USD/CAD reached a session high at 1.0566 at 9:50 GMT, also the pairs highest point since July 9th, after which consolidation followed at 1.0550, still up by 0.30% for the day. Support was expected at August 22nd low, 1.0472, while resistance was to be encountered at July 8th high, 1.0586.
Today Statistics Canada reported that the annual consumer price inflation in the country rose in July at a slower rate than projected, as higher gasoline prices were neutralized by the slowest pace of increase of food prices for the past three years. The consumer price index (CPI) in Canada rose by 1.3% in July on annual basis, after the 1.2% rise in June. Experts had anticipated that the index will advance by 1.4%. Core consumer price index, which excludes volatile components such as food and energy costs, rose by 1.4% in July annually, also below the projected 1.5% increase, after it increased by 1.3% in June.

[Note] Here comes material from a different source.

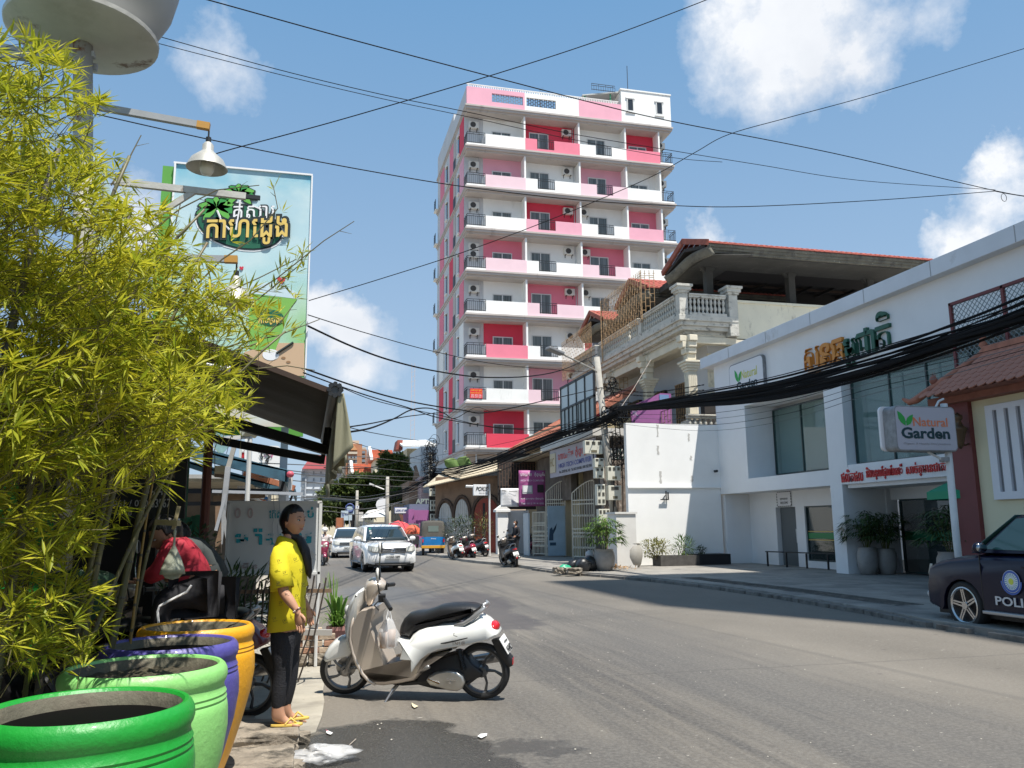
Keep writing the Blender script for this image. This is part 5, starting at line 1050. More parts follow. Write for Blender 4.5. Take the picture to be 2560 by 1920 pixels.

In the mean time, the US dollar found support after on Wednesday the released minutes of Federal Reserve’s most recent meeting showed that policymakers were “broadly comfortable” with Chairman Ben Bernanke’s time frame to begin asset purchase tapering this year, if the economy improves, with a few officials saying a reduction might be necessary soon.
Also, yesterday the Department of Labor in the United States reported that initial jobless claims rose by 13 000 to 336 000 during the week ending on August 17th 2013, as experts had anticipated a lesser increase in the number of claims, to 330 000.
Elsewhere, the loonie, as Canadian dollar is also known, was trading on negative territory against the euro, as EUR/CAD cross rose by 0.37% to 1.4100 at 14:23 GMT. GBP/CAD pair was also gaining, up by 0.12% for the day to trade at 1.6416 at 14:25 GMT.